↓↓↓

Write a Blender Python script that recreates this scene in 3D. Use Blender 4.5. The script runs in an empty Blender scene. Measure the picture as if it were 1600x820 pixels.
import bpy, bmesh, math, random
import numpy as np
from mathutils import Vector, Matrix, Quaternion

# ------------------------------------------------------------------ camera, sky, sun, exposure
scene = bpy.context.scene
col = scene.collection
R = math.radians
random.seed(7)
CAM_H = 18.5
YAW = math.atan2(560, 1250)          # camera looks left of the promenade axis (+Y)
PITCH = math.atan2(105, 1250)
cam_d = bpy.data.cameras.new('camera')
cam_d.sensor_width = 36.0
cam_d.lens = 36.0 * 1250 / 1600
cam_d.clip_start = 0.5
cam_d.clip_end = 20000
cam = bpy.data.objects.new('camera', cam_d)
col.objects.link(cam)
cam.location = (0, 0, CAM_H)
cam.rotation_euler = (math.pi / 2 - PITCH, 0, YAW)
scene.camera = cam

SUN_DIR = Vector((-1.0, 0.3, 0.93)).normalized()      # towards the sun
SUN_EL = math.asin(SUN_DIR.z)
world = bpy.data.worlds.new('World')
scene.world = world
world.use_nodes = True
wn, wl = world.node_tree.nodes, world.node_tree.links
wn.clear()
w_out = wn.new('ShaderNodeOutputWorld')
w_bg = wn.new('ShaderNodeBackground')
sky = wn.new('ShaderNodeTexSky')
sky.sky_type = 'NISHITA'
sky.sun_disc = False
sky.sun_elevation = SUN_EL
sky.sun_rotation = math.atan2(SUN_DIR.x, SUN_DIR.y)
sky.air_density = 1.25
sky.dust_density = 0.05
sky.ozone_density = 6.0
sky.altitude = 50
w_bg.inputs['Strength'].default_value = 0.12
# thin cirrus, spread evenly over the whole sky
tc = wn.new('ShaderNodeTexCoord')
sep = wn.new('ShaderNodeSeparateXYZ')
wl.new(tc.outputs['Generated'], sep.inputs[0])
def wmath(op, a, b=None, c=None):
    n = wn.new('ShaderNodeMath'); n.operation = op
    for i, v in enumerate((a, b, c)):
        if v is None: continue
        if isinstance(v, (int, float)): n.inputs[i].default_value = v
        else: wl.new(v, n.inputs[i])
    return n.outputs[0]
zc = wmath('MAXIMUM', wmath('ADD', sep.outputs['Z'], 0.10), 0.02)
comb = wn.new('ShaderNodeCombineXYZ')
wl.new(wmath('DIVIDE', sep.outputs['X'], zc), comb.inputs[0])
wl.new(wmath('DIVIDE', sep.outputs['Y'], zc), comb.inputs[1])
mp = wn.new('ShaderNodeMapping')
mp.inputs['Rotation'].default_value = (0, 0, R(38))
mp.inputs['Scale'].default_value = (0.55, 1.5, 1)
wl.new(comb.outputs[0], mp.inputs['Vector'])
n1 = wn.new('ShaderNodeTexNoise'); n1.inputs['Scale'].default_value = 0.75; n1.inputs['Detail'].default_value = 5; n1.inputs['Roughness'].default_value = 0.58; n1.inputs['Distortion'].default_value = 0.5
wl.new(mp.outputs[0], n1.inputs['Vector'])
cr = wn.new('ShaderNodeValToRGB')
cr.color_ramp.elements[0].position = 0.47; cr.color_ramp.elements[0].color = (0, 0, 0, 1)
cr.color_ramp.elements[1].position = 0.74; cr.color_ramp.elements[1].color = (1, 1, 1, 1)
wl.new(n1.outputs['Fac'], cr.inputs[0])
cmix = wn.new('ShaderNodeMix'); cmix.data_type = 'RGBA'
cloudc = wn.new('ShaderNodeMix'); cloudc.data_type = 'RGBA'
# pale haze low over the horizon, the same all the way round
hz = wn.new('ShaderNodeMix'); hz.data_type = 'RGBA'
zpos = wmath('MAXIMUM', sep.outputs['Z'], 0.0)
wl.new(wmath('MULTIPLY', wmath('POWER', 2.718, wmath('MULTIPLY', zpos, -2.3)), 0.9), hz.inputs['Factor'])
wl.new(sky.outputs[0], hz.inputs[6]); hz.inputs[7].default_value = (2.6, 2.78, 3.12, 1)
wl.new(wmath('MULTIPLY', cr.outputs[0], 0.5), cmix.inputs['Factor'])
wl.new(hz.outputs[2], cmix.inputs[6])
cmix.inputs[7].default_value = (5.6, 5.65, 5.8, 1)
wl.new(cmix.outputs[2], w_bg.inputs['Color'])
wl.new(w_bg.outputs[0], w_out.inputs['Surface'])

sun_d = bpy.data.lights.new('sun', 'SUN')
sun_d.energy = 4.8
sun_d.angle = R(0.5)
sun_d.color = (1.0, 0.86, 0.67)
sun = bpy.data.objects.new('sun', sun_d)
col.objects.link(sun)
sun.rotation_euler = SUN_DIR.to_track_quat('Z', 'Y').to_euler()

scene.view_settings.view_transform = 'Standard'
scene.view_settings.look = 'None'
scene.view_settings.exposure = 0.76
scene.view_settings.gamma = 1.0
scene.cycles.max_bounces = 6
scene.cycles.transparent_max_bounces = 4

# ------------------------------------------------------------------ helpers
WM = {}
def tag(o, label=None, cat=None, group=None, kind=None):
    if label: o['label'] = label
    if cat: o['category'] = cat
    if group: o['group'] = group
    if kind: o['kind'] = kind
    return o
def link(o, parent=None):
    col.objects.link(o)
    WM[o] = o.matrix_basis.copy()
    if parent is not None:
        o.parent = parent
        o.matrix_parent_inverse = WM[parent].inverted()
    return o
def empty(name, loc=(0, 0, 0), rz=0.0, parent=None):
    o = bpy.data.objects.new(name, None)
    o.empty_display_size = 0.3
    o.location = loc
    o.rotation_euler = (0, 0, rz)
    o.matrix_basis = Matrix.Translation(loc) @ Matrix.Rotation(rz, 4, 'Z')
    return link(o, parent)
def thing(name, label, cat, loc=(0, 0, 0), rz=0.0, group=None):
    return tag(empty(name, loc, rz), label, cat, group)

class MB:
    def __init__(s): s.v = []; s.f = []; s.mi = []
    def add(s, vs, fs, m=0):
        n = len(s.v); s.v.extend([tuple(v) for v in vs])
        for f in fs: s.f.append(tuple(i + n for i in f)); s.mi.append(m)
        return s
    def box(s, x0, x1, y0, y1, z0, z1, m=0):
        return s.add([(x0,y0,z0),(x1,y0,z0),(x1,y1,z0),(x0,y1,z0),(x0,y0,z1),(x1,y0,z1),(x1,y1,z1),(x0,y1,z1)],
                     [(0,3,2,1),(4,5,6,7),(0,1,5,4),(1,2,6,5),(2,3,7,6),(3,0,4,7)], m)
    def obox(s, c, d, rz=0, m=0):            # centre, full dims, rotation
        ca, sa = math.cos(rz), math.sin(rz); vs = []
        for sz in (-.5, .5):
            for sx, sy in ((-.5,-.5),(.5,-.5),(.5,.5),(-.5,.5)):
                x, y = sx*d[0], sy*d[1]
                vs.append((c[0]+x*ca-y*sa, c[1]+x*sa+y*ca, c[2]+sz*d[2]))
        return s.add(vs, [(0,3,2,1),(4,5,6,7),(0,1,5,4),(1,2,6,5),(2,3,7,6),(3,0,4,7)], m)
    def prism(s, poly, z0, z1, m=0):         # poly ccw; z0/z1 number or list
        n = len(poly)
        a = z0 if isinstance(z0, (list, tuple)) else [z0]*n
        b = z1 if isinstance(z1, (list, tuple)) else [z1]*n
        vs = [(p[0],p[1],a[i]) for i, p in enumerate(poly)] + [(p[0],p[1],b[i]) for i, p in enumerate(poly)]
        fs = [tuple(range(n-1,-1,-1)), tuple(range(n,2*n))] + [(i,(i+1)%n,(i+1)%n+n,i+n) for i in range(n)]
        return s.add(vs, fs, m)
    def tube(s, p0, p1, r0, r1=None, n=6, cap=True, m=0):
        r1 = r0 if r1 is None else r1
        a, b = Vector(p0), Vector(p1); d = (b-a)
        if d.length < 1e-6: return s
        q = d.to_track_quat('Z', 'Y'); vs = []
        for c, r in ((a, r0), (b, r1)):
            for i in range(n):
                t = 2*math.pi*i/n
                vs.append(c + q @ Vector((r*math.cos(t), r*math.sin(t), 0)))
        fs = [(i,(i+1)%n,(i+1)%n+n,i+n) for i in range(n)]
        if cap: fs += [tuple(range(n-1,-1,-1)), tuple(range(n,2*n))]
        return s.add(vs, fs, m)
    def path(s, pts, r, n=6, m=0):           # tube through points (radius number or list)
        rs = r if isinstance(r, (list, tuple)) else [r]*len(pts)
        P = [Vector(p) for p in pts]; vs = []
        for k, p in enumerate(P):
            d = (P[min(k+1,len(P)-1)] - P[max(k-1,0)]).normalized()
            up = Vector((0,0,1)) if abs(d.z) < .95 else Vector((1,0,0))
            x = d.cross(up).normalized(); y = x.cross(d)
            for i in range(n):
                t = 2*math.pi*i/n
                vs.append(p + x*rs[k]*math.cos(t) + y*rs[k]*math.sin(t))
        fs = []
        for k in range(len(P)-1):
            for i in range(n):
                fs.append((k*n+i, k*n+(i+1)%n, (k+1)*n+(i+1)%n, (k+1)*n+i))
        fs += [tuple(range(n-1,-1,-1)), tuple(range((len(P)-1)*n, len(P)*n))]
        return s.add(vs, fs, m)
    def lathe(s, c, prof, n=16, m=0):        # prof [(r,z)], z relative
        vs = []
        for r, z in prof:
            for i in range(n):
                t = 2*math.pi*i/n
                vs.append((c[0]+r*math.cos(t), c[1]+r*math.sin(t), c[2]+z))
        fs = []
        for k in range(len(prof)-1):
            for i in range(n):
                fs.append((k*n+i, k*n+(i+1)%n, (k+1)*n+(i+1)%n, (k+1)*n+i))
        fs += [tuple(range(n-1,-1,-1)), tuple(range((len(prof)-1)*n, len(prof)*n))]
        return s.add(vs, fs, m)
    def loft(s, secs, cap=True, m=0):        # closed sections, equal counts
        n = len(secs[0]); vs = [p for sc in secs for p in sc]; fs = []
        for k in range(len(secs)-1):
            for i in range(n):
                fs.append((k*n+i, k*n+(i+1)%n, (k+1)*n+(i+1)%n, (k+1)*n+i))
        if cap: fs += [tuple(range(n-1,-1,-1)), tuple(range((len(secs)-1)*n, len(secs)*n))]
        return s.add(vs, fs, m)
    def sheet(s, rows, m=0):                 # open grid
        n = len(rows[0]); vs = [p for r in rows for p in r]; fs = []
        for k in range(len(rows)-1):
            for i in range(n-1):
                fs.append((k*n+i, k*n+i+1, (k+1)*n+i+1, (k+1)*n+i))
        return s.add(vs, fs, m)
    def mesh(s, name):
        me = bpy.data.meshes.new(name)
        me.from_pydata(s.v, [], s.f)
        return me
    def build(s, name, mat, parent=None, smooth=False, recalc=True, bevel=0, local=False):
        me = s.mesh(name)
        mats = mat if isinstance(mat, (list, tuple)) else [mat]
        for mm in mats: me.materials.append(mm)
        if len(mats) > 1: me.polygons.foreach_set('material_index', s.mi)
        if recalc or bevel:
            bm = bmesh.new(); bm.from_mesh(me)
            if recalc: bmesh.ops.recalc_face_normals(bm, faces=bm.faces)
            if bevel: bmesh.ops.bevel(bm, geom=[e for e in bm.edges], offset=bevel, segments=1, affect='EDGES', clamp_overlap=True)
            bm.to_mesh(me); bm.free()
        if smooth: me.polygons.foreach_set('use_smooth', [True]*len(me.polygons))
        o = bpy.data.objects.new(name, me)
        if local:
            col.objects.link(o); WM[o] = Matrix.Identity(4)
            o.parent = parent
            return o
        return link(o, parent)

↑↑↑

**Written request**
Write out exactly, please, the lines beginning at the start of the material and ending with the line that holds "scene.camera = cam", both included.

**Written answer**
Write a Blender Python script that recreates this scene in 3D. Use Blender 4.5. The script runs in an empty Blender scene. Measure the picture as if it were 1600x820 pixels.
import bpy, bmesh, math, random
import numpy as np
from mathutils import Vector, Matrix, Quaternion

# ------------------------------------------------------------------ camera, sky, sun, exposure
scene = bpy.context.scene
col = scene.collection
R = math.radians
random.seed(7)
CAM_H = 18.5
YAW = math.atan2(560, 1250)          # camera looks left of the promenade axis (+Y)
PITCH = math.atan2(105, 1250)
cam_d = bpy.data.cameras.new('camera')
cam_d.sensor_width = 36.0
cam_d.lens = 36.0 * 1250 / 1600
cam_d.clip_start = 0.5
cam_d.clip_end = 20000
cam = bpy.data.objects.new('camera', cam_d)
col.objects.link(cam)
cam.location = (0, 0, CAM_H)
cam.rotation_euler = (math.pi / 2 - PITCH, 0, YAW)
scene.camera = cam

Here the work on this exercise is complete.